→ What is expected
Select lines where the word "scene" appears.

——

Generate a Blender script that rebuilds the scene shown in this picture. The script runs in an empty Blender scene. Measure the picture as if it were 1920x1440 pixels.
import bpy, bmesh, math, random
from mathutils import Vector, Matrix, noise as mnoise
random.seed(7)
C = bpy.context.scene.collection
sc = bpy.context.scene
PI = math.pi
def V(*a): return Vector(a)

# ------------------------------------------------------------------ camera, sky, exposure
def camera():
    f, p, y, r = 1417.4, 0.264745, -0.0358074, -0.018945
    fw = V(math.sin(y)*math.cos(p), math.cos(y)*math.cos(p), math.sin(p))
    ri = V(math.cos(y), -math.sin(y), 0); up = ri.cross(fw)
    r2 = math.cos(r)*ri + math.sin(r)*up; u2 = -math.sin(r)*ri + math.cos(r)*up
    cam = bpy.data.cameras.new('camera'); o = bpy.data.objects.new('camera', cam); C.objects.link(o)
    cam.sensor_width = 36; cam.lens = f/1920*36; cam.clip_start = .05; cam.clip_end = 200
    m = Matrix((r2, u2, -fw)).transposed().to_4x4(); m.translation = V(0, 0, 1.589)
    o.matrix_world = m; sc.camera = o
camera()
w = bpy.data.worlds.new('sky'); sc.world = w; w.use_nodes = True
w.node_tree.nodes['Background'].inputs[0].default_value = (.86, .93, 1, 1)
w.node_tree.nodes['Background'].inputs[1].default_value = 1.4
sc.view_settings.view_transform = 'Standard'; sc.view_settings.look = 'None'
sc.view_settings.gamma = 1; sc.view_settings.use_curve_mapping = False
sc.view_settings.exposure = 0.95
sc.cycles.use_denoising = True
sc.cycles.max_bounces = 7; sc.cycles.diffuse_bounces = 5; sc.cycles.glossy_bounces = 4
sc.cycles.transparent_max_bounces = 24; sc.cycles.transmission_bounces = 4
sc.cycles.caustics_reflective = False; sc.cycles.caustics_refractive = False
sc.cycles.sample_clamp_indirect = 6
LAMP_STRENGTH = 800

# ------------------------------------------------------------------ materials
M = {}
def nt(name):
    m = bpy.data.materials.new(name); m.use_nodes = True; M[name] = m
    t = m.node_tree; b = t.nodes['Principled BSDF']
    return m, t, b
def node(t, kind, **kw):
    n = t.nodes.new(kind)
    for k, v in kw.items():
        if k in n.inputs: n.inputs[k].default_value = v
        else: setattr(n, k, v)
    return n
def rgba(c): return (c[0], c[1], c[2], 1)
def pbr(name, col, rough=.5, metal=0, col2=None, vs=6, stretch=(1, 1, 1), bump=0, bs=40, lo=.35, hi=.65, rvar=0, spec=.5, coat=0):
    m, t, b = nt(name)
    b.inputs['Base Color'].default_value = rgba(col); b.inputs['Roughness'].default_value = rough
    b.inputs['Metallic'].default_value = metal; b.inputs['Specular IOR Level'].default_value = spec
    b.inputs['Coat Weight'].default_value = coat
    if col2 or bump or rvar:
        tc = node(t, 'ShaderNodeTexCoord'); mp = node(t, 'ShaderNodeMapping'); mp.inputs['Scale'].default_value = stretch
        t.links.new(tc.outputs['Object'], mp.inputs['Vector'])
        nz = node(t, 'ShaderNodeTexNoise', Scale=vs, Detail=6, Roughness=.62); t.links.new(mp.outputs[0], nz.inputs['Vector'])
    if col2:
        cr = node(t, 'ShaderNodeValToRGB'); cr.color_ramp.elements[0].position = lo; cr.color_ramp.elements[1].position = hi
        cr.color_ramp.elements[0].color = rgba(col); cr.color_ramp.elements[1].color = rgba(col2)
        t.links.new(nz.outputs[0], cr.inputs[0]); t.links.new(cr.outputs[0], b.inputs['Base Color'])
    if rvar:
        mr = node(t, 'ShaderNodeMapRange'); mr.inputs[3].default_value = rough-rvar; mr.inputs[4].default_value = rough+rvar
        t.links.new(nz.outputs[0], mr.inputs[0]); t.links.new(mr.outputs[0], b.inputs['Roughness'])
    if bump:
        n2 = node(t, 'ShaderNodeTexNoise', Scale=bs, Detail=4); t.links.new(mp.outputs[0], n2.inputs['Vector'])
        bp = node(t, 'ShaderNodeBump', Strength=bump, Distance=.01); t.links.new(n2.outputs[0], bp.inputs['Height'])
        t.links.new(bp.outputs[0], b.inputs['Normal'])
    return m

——

→ Task result
Generate a Blender script that rebuilds the scene shown in this picture. The script runs in an empty Blender scene. Measure the picture as if it were 1920x1440 pixels.
C = bpy.context.scene.collection
sc = bpy.context.scene